Unlike bigger mountains out west, the craggy granite outcroppings of New Hampshire’s White Mountains and Vermont’s Green Mountains are within a day’s drive of about 75 million people. Each summer, mountain clubs and other non-profits get to work educating hikers about Leave No Trace and the responsibility of land stewardship.

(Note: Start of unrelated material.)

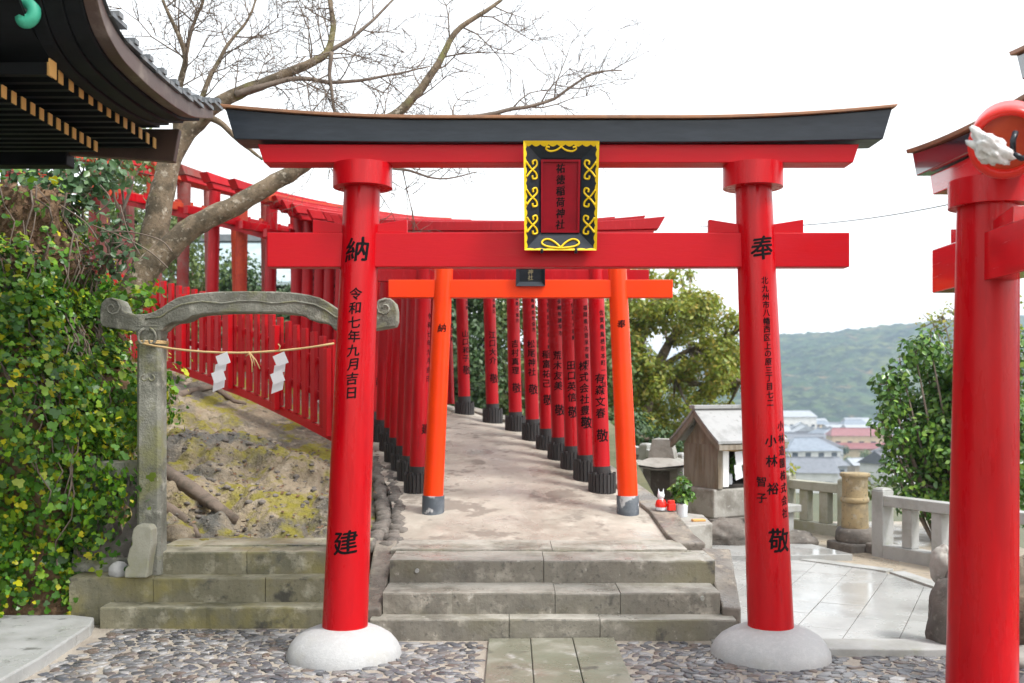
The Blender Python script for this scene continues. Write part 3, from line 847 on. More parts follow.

But not all mountain clubs are created equal. The old and now-behemoth Appalachian Mountain Club (AMC) is coming under frequent fire these days from hikers who claim that the AMC has abandoned its commitment to the mountains and the ordinary folks who trek through them. Instead, the AMC is building quasi-resorts such as Crawford Notch’s new Highland Center to attract wealthy visitors and corporate groups. Other smaller and less controversial groups inlcude Vermont’s Green Mountain Club (GMC), the Appalachian Trail Conservancy (ATC), and the Guy Waterman Alpine Stewardship Fund.

The Guy Waterman Fund, which offers grants for land stewardship and education, was established in memory of a long-time dedicated White Mountain advocate who, along with his wife, Laura, was instrumental in raising environmental awareness in the northeast mountains. Their fabulously well-written and suprisingly funny books include Backwoods Ethics, Wilderness Ethics, and Forest and Crag.

Laura Waterman, by the way, also recently wrote a memoir, Losing the Garden, about her life with Guy at their Vermont homestead, where for twenty-seven years they lived without heat, running water, or electricity while penning over ten books and countless articles from the kitchen table of their two-room cabin.